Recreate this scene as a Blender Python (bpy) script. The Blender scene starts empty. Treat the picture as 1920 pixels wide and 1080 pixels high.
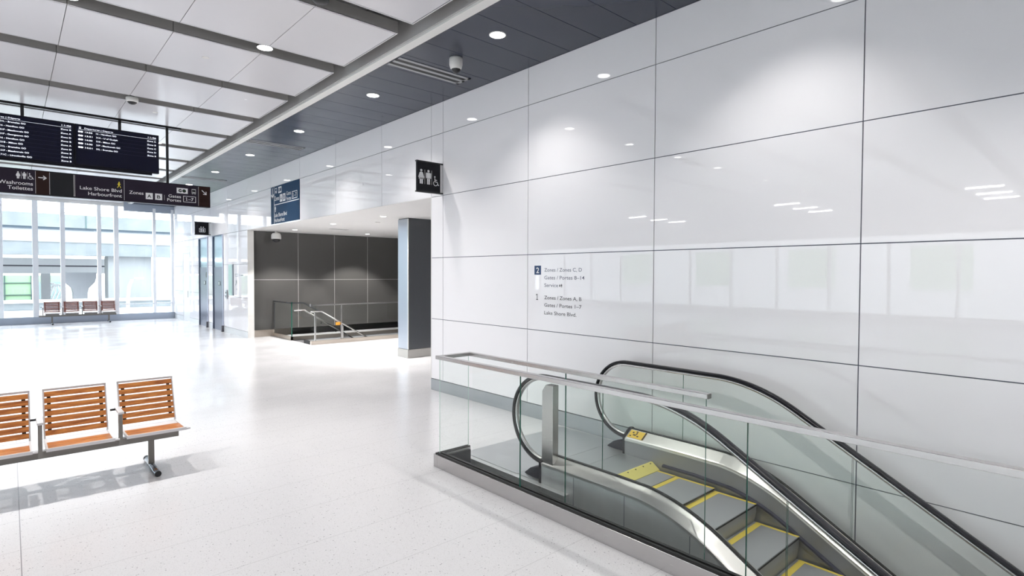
import bpy, bmesh, math, random
from mathutils import Vector, Matrix
random.seed(4)
SC = bpy.context.scene
COL = SC.collection
PI = math.pi

# ------------------------------------------------------------ camera
cd = bpy.data.cameras.new('camera'); cam = bpy.data.objects.new('camera', cd); COL.objects.link(cam)
F_PX, YAW, PIT, ROL = 1043.98, 0.73456, 0.02505, 0.00425
cy_, sy_ = math.cos(YAW), math.sin(YAW)
Fv = Vector((sy_*math.cos(PIT), cy_*math.cos(PIT), -math.sin(PIT)))
Rv = Vector((cy_, -sy_, 0)); Uv = Rv.cross(Fv)
R2 = Rv*math.cos(ROL)+Uv*math.sin(ROL); U2 = -Rv*math.sin(ROL)+Uv*math.cos(ROL)
cam.matrix_world = Matrix(((R2.x, U2.x, -Fv.x, 0), (R2.y, U2.y, -Fv.y, 0), (R2.z, U2.z, -Fv.z, 1.9), (0, 0, 0, 1)))
cd.sensor_width = 36; cd.lens = F_PX*36/1920; cd.clip_start = .05; cd.clip_end = 400
SC.camera = cam

# ------------------------------------------------------------ world, exposure
w = bpy.data.worlds.new('sky'); SC.world = w; w.use_nodes = True
bg = w.node_tree.nodes['Background']; bg.inputs[0].default_value = (.89, .945, 1.0, 1); bg.inputs[1].default_value = 5.2
SC.view_settings.view_transform = 'Standard'; SC.view_settings.look = 'None'
SC.view_settings.exposure = 0.55; SC.view_settings.gamma = 1
SC.view_settings.use_curve_mapping = False
SC.cycles.max_bounces = 7; SC.cycles.diffuse_bounces = 3; SC.cycles.glossy_bounces = 4
SC.cycles.transmission_bounces = 6; SC.cycles.transparent_max_bounces = 24
SC.cycles.sample_clamp_indirect = 6; SC.cycles.caustics_reflective = False; SC.cycles.caustics_refractive = False
P_WASH, P_HALL, P_RECESS = 96, 255, 370        # lamp powers

# ------------------------------------------------------------ key dimensions
W, ZC = 5.128, 4.626
YEND = 26.7
J0, JP = 7.3205, 1.9528
HZ = [.185, 1.167, 2.158, 3.144, 4.131]

# ------------------------------------------------------------ materials
def M(name, col, rough=.5, metal=0., spec=None, emit=None, es=1., coat=0.):
    m = bpy.data.materials.new(name); m.use_nodes = True
    b = m.node_tree.nodes['Principled BSDF']
    b.inputs['Base Color'].default_value = (*col, 1); b.inputs['Roughness'].default_value = rough
    b.inputs['Metallic'].default_value = metal
    if spec is not None: b.inputs['Specular IOR Level'].default_value = spec
    if coat: b.inputs['Coat Weight'].default_value = coat; b.inputs['Coat Roughness'].default_value = .05
    if emit: b.inputs['Emission Color'].default_value = (*emit, 1); b.inputs['Emission Strength'].default_value = es
    return m
def nn(m, t, **kw):
    n = m.node_tree.nodes.new(t)
    for k, v in kw.items(): setattr(n, k, v)
    return n
def lk(m, a, b): m.node_tree.links.new(a, b)
def noise_rough(m, scale, lo, hi, stretch=(1, 1, 1), bump=0., col=None):
    b = m.node_tree.nodes['Principled BSDF']
    tc = nn(m, 'ShaderNodeTexCoord'); mp = nn(m, 'ShaderNodeMapping'); mp.inputs['Scale'].default_value = stretch
    no = nn(m, 'ShaderNodeTexNoise'); no.inputs['Scale'].default_value = scale; no.inputs['Detail'].default_value = 3
    lk(m, tc.outputs['Object'], mp.inputs[0]); lk(m, mp.outputs[0], no.inputs[0])
    mr = nn(m, 'ShaderNodeMapRange'); mr.inputs['To Min'].default_value = lo; mr.inputs['To Max'].default_value = hi
    lk(m, no.outputs[0], mr.inputs[0]); lk(m, mr.outputs[0], b.inputs['Roughness'])
    if bump:
        bp = nn(m, 'ShaderNodeBump'); bp.inputs['Strength'].default_value = bump; bp.inputs['Distance'].default_value = .002
        lk(m, no.outputs[0], bp.inputs['Height']); lk(m, bp.outputs[0], b.inputs['Normal'])
    if col:
        mx = nn(m, 'ShaderNodeMix', data_type='RGBA'); mx.inputs[6].default_value = (*col[0], 1); mx.inputs[7].default_value = (*col[1], 1)
        lk(m, no.outputs[0], mx.inputs[0]); lk(m, mx.outputs[2], b.inputs['Base Color'])
    return m
def pane(name, tint, refl=1.45, rough=.0):
    m = bpy.data.materials.new(name); m.use_nodes = True; nt = m.node_tree; nt.nodes.clear()
    o = nn(m, 'ShaderNodeOutputMaterial'); t = nn(m, 'ShaderNodeBsdfTransparent'); g = nn(m, 'ShaderNodeBsdfGlossy')
    t.inputs[0].default_value = (*tint, 1); g.inputs['Roughness'].default_value = rough; g.inputs[0].default_value = (1, 1, 1, 1)
    f = nn(m, 'ShaderNodeFresnel'); ge = nn(m, 'ShaderNodeNewGeometry'); mi = nn(m, 'ShaderNodeMix')
    mi.inputs[2].default_value = refl; mi.inputs[3].default_value = 1/refl        # same reflectance from either side of the sheet
    lk(m, ge.outputs['Backfacing'], mi.inputs[0]); lk(m, mi.outputs[0], f.inputs[0])
    mx = nn(m, 'ShaderNodeMixShader'); lk(m, f.outputs[0], mx.inputs[0]); lk(m, t.outputs[0], mx.inputs[1]); lk(m, g.outputs[0], mx.inputs[2])
    lk(m, mx.outputs[0], o.inputs[0]); return m

WALLG = M('back painted white glass', (.885, .872, .90), .04, 0, .5)
noise_rough(WALLG, .5, .012, .02)
JOINT = M('dark joint gasket', (.11, .12, .17), .5)
PLAST = M('white painted plaster', (.8, .79, .78), .6)
RAFT = noise_rough(M('satin white ceiling panel', (.675, .67, .70), .3, 0, .5), 2, .2, .3)
PLEN = M('grey plenum', (.25, .25, .25), .8)
FASC = M('light grey fascia', (.50, .50, .50), .6)
TRIM = M('pale aluminium trim', (.78, .77, .75), .4)
SLATE = noise_rough(M('slate grey metal ceiling', (.027, .033, .056), .25, 0, .4), 3, .2, .3)
STEEL = noise_rough(M('brushed stainless steel', (.53, .515, .51), .25, 1), 30, .20, .30, (8, .3, 8))
STEELD = noise_rough(M('matt stainless cladding', (.36, .37, .38), .35, .4), 8, .3, .45, (1, 1, .3), 0, ((.55, .56, .57), (.72, .73, .74)))
STEELV = noise_rough(M('upright brushed stainless', (.45, .46, .50), .25, 1), 30, .24, .34, (8, 8, .3))
PLATE = noise_rough(M('ribbed landing plate', (.36, .37, .38), .4, 1), 5, .34, .5, (1, 1, 1), 0, ((.50, .51, .52), (.64, .65, .66)))
BEIGE = noise_rough(M('champagne steel skirting', (.56, .50, .44), .35, 1), 40, .3, .4, (.05, .05, 1))
SKIRT = M('grey metal skirting', (.40, .42, .44), .35, .6)
RUB = M('black rubber', (.006, .006, .010), .28, 0, .25)
INLET = M('matt black rubber inlet', (.012, .012, .022), .55, 0, .2)
DECK = noise_rough(M('satin stainless deck', (.80, .79, .77), .35, 1), 12, .27, .40, (1, .2, 1))
BLK = M('black plastic', (.01, .01, .012), .35)
GASK = M('black gasket', (.008, .008, .008), .5)
DARKW = noise_rough(M('dark grey glass cladding', (.085, .083, .080), .12, 0, .5), .8, .06, .12)
COLG = M('charcoal glass cladding', (.062, .068, .076), .1, 0, .5)
COLS = M('pale blue steel cladding', (.38, .41, .46), .3, 1)
SEAM = M('pale joint', (.42, .41, .40), .4)
GREENE = M('green glass edge', (.02, .14, .10), .1, 0, .8)
BGLASS = pane('balustrade glass', (.972, .990, .977), 1.13)
PALEE = M('pale green glass edge', (.45, .58, .52), .15)
GLASS = pane('clear guard glass', (.985, .995, .989), 1.22)
WGLASS = pane('window glass', (.955, .98, .985), 1.3)
FROST = pane('pale elevator glass', (.88, .94, .96), 1.6, .1)
MULL = M('white window frame', (.84, .86, .90), .4)
YEL = M('yellow step paint', (.80, .62, .10), .5)
YELC = M('yellow comb plate', (.82, .72, .22), .45)
ORG = M('orange plate', (.85, .35, .03), .5)
WHT = M('white lettering', (.85, .85, .87), .5)
WHTE = M('lit white characters', (.85, .88, .95), .5, emit=(.85, .9, 1), es=.75)
DKT = M('dark grey lettering', (.035, .035, .045), .5)
GRT = M('grey blue lettering', (.12, .13, .19), .5)
NAVY = M('navy square', (.025, .06, .15), .4)
BLUE = M('navy blue sign', (.008, .042, .105), .5, 0, .12)
SCREEN = M('dark display screen', (.006, .007, .022), .3, 0, .2)
BEZ = M('black bezel', (.006, .006, .012), .4, 0, .2)
SIGNB = M('aubergine black sign face', (.022, .016, .029), .5, 0, .2)
SIGNR = M('dark brown sign panel', (.025, .010, .008), .5, 0, .2)
SIGNK = M('plain charcoal sign panel', (.018, .019, .022), .5, 0, .2)
SBLACK = M('black sign face', (.006, .006, .010), .4, 0, .25)
RED = M('yellow walking figure', (.85, .70, .05), .5)
LAMP = M('lit lamp lens', (.9, .9, .9), .5, emit=(1, .98, .95), es=9)
DIMW = M('white plastic dome', (.75, .74, .72), .35)
GREEN = M('dark green mark', (.01, .05, .01), .5)
BENCHM = M('pearl grey bench frame', (.70, .68, .69), .35, .2)
BEAMM = M('warm grey beam', (.24, .225, .21), .4, .3)
FOOTM = M('polished foot tube', (.35, .38, .42), .15, .9)
CONC = noise_rough(M('pale concrete', (.3, .32, .33), .8), 1.5, .8, .9, (1, 1, 1), 0, ((.11, .128, .136), (.20, .215, .225)))
CONL = M('light concrete', (.50, .51, .53), .8)
CONP = noise_rough(M('pier concrete', (.3, .3, .3), .8), .8, .8, .9, (3, 3, .5), 0, ((.20, .21, .22), (.30, .31, .32)))
CONW = M('white concrete barrier', (.82, .82, .84), .8)
ASPH = M('pale asphalt', (.26, .27, .27), .9)
GRNB = M('pale green glass facade', (.26, .40, .25), .4)
TEAL = M('dark green facade', (.20, .27, .27), .5)
FRM = M('dark facade frame', (.05, .09, .09), .5)

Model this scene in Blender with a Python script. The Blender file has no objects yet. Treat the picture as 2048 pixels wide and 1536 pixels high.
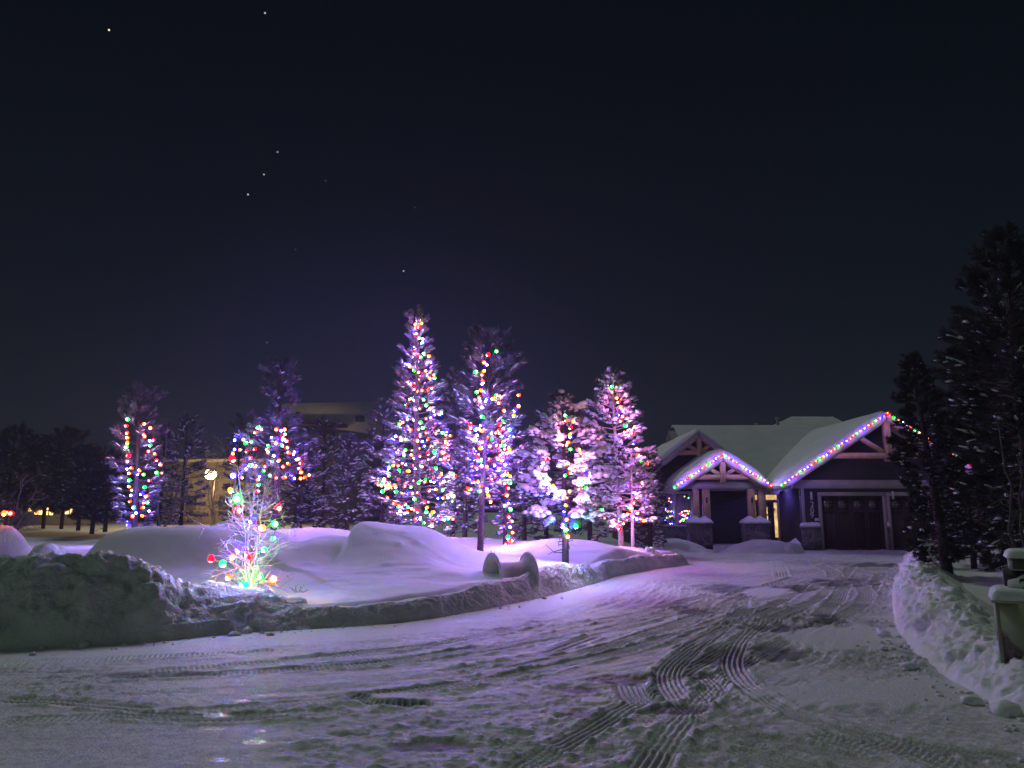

• GOAL: Repeat the lines from where the entries begin to the line with "PI = math.pi", both included. Any picture is left out.

• OUTPUT:
Recreate this scene as a Blender Python (bpy) script. The Blender scene starts empty. Treat the picture as 1920 pixels wide and 1080 pixels high.
import bpy, bmesh, math, random
from mathutils import Vector, Matrix
random.seed(4)
SC = bpy.context.scene
COL = SC.collection
PI = math.pi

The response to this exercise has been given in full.